┌──

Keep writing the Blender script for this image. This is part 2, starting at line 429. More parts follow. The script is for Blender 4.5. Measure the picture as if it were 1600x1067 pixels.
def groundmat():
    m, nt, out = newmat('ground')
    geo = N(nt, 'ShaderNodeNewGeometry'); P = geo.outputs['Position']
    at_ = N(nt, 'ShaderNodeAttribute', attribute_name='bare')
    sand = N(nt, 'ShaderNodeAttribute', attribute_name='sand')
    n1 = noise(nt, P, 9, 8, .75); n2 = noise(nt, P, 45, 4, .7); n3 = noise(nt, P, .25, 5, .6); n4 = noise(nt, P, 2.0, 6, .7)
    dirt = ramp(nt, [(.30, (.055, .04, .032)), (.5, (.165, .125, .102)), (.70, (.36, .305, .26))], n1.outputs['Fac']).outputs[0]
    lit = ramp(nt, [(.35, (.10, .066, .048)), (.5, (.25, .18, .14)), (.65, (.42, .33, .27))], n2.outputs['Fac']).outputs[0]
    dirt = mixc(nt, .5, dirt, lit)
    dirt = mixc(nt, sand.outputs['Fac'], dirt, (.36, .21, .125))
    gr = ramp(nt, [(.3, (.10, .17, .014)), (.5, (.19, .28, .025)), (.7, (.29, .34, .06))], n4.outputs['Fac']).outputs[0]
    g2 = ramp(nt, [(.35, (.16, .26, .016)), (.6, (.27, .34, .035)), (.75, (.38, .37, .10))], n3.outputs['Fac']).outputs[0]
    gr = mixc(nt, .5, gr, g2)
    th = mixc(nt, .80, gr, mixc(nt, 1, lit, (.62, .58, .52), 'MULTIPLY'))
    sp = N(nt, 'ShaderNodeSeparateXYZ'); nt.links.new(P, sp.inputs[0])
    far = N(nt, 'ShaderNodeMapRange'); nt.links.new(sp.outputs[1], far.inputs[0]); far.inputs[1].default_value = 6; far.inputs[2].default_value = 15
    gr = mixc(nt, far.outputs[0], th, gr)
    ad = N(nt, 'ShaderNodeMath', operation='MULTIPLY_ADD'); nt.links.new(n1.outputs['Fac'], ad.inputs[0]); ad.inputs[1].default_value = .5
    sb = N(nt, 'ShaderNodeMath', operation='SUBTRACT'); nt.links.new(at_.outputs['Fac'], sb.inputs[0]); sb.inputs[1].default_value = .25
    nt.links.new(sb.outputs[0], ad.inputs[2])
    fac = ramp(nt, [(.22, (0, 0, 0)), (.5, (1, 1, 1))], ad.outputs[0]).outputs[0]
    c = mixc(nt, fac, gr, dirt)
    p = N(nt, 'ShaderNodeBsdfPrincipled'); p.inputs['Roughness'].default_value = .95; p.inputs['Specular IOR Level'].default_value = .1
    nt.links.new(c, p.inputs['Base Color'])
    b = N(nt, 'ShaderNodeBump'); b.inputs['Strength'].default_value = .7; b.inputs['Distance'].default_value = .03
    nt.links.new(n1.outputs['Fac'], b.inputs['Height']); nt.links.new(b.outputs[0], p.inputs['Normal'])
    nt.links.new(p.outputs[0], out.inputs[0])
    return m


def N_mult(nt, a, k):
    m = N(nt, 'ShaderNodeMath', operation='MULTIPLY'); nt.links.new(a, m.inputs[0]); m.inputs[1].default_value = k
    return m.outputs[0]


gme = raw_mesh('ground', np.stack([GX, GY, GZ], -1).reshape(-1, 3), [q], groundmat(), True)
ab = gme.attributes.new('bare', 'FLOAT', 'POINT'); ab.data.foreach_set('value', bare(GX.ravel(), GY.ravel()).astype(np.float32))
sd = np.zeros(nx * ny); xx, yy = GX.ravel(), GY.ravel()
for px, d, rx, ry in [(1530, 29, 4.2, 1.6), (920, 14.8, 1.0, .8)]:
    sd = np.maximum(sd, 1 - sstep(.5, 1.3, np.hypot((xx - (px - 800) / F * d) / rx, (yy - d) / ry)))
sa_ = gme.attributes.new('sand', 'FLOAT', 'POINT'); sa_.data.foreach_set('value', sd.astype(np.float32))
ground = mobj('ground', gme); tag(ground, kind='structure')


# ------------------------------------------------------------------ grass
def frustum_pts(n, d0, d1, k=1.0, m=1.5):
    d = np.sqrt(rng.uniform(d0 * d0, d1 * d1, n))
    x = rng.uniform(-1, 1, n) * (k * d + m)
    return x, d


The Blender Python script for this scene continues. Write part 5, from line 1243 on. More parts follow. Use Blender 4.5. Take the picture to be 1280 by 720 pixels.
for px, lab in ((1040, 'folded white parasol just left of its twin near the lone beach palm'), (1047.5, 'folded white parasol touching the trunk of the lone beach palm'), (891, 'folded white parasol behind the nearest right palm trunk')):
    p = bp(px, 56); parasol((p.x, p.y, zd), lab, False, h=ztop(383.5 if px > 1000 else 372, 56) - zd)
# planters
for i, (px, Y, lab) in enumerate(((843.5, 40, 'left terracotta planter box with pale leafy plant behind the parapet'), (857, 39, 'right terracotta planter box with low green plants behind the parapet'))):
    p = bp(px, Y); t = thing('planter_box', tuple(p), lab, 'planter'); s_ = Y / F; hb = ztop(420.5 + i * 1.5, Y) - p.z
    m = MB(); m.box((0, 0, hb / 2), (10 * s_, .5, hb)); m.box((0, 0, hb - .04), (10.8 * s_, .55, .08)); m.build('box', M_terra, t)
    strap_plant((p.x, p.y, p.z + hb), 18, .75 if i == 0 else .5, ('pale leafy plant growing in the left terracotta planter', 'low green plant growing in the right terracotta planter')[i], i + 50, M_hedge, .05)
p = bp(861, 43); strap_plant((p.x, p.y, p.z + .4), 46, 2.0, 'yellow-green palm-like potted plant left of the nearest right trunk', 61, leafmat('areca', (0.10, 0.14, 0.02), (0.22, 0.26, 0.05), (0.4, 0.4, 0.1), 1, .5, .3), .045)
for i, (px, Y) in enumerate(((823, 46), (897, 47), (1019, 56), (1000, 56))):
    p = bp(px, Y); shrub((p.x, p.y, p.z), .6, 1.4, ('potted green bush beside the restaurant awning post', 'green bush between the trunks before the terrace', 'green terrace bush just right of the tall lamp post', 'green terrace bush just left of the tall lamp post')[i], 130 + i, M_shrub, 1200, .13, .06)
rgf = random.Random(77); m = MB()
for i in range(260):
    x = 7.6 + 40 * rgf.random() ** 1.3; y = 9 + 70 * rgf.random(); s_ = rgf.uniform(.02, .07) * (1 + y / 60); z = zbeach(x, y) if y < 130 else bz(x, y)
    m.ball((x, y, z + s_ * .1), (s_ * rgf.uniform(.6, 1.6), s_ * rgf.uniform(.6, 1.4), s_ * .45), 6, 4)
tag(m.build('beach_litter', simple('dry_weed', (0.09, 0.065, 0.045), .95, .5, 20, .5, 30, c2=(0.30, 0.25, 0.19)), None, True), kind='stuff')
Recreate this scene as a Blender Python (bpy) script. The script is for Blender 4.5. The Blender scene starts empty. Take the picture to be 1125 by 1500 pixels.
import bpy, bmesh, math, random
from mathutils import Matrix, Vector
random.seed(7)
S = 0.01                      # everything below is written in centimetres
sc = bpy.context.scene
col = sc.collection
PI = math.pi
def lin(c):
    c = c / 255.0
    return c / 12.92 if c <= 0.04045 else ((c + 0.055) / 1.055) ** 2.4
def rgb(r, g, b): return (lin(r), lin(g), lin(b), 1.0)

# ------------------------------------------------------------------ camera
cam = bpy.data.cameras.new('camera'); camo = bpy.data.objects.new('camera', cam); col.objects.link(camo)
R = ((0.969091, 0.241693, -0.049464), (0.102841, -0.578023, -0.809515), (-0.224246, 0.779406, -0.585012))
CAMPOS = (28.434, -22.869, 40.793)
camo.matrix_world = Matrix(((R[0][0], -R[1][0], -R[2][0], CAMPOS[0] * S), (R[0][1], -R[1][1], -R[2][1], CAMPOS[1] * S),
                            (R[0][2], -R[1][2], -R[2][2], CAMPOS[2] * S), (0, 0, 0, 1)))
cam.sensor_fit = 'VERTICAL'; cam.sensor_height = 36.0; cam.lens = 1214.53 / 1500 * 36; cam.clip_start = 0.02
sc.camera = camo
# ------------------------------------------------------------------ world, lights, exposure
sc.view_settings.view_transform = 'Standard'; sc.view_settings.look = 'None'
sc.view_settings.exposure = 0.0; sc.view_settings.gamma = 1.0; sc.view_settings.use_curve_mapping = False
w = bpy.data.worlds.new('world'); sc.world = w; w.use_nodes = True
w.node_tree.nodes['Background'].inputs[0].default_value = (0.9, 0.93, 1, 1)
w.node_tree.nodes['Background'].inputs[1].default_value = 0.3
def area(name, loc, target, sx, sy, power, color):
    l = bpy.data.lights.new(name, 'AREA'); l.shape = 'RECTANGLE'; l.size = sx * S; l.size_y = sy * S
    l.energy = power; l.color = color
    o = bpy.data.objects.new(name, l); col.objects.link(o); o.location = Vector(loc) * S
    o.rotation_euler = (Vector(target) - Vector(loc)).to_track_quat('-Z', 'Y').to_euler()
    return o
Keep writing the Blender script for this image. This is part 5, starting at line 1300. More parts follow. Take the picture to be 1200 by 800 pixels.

└──

• Exercise instructions: Your task is to repeat the lines from the one containing "Recreate this scene" to the one containing "def rgb(r, g, b): return", both lines included. Leave out every other line.

• Exercise response:
Recreate this scene as a Blender Python (bpy) script. The script is for Blender 4.5. The Blender scene starts empty. Take the picture to be 1125 by 1500 pixels.
import bpy, bmesh, math, random
from mathutils import Matrix, Vector
random.seed(7)
S = 0.01                      # everything below is written in centimetres
sc = bpy.context.scene
col = sc.collection
PI = math.pi
def lin(c):
    c = c / 255.0
    return c / 12.92 if c <= 0.04045 else ((c + 0.055) / 1.055) ** 2.4
def rgb(r, g, b): return (lin(r), lin(g), lin(b), 1.0)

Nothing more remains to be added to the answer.